III – Les sentiments du poète
Bien que le cadre d’une rue parisienne soit réel, tout comme l’événement lui-même, une femme inconnue croisée en ville, le poème évoque principalement l’univers intérieur du poète. C’est en effet dans son monde mental que la rencontre prend réellement sens, à travers ses sentiments.
Le ravissement
On peut tout d’abord parler d’un sentiment de ravissement. Le poète est en effet arraché au réel pour être plongé dans une rencontre imaginaire. Seul le premier vers du poème renvoie au monde du spleen, que Baudelaire cherche à fuir. La vision de la passante lui en donne l’occasion. Le point à la fin du premier vers marque d’ailleurs clairement une rupture.
Le ravissement se développe de manière progressive sur les deux premières strophes, en parallèle à la description de la femme. L’apparition de la passante attire le regard du poète, ses gestes et sa démarche le fascinent. Mais surtout, il semble trouver une âme sœur, dans la « douleur ». Baudelaire est attiré par la souffrance du deuil et la noblesse, évoquée par « majestueuse », avec laquelle la femme supporte cette épreuve de la vie.
Un ressenti contradictoire
Très vite, le poète est ballotté entre des sentiments contradictoires. Il ressent ainsi à la fois de la « douceur qui fascine » et du « plaisir qui tue ». Les sentiments sont à la fois apaisés (« douceur ») et violents (« crispé »), ils s’apparentent à une forme d’ivresse (« je buvais ») ou encore de folie, puisque Baudelaire se qualifie lui-même d’« extravagant ».

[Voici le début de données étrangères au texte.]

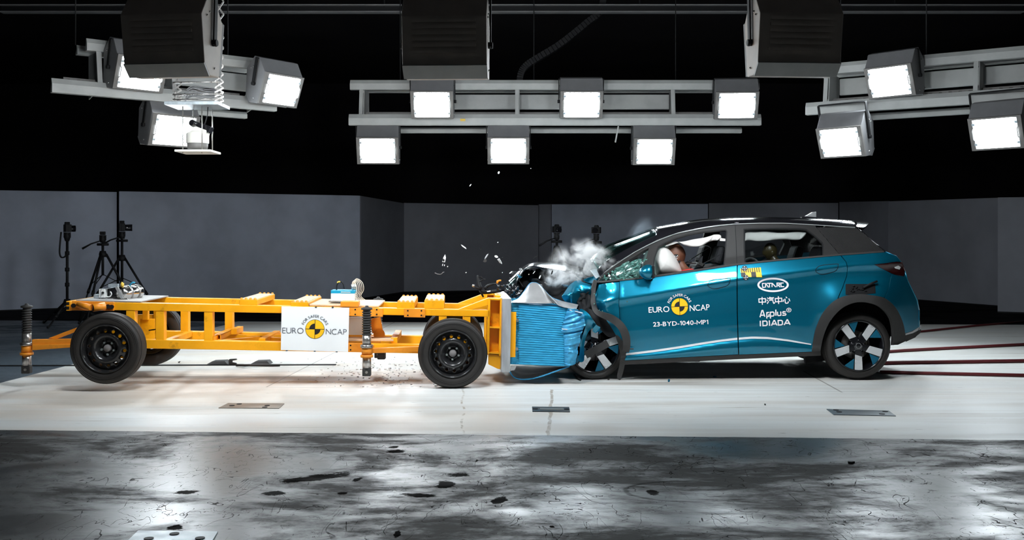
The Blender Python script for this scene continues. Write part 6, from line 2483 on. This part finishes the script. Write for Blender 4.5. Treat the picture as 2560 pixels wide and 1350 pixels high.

L’oxymore « plaisir qui tue » vient résumer les contradictions intérieures qu’il ressent. L’antithèse entre la vie et la mort se poursuit d’ailleurs à la strophe suivante, puisqu’il affirme que la rencontre l’a fait « renaître ». Dans ce contexte, le terme « éternité » peut avoir à la fois une signification temporelle, comme nous l’avons vu ci-dessus, et évoquer l’au-delà, donc la mort. L’union des amants n’est pas possible dans cette vie.
Cette interprétation est confirmée par le dernier tercet, où dominent les termes négatifs, comme « trop tard » ou « jamais ». On peut citer aussi la tournure négative « tu ne sais ». On retrouve d’ailleurs à la strophe 2 des allusions fugaces à l’inspiration fantastique de Baudelaire, avec l’œil de la femme, comparé à un « ciel livide ». « L’ouragan » qui « germe » évoque quant à lui, dans une perspective romantique, la violence des sentiments.
Paradis intérieur et fuite vers l’ailleurs
Le bonheur amoureux n’est pas possible dans le monde réel. La fin du poème s’oppose ainsi au premier vers. La rue parisienne avec son bruit agressif symbolise le monde que le poète rejette, car il incarne le Mal donnant au son titre au recueil. Baudelaire aspire donc à un autre lieu, évoqué par « ailleurs » et un autre temps, celui de « l’éternité ». La dernière strophe souligne d’ailleurs la dimension hypothétique de ce temps idéal : « jamais peut-être ».
Au fil du dialogue imaginaire avec la passante, Baudelaire s’exclame : « j’ignore où tu fuis ». Il faut comprendre ici à la fois la disparition de la femme réelle, qui replonge le poète dans la solitude, mais aussi une fuite de l’Idéal qu’il n’a fait qu’apercevoir de manière fugace. Sur le plan de l’allégorie, on peut comprendre qu’il s’agit à la fois d’une perfection amoureuse, mais aussi d’un idéal esthétique.
C’est donc davantage à la muse qu’à la femme que s’adressent les invocations du dernier vers, parfaitement parallèles et organisées autour de la césure de l’alexandrin : « Ô toi que j'eusse aimée, ô toi qui le savais ! »
Conclusion
« A une passante » transfigure le thème traditionnel de la rencontre amoureuse, pour en faire une allégorie de la création poétique, comme recherche de l’Idéal et antidote au spleen. L’éloge de la femme contraste avec le sentiment de solitude. La beauté parfaite est celle d’une statue, avec toute sa froideur et son caractère inaccessible. La recherche de l’Idéal est donc vouée à l’échec, mais elle offre ici un moment préservé et précieux. Dans sa tentative de saisir l’instant et de le faire durer, Baudelaire construit une évocation fugace, qui n’est pas sans annoncer la sensibilité impressionniste, par la capacité de l’art à saisir le mouvement.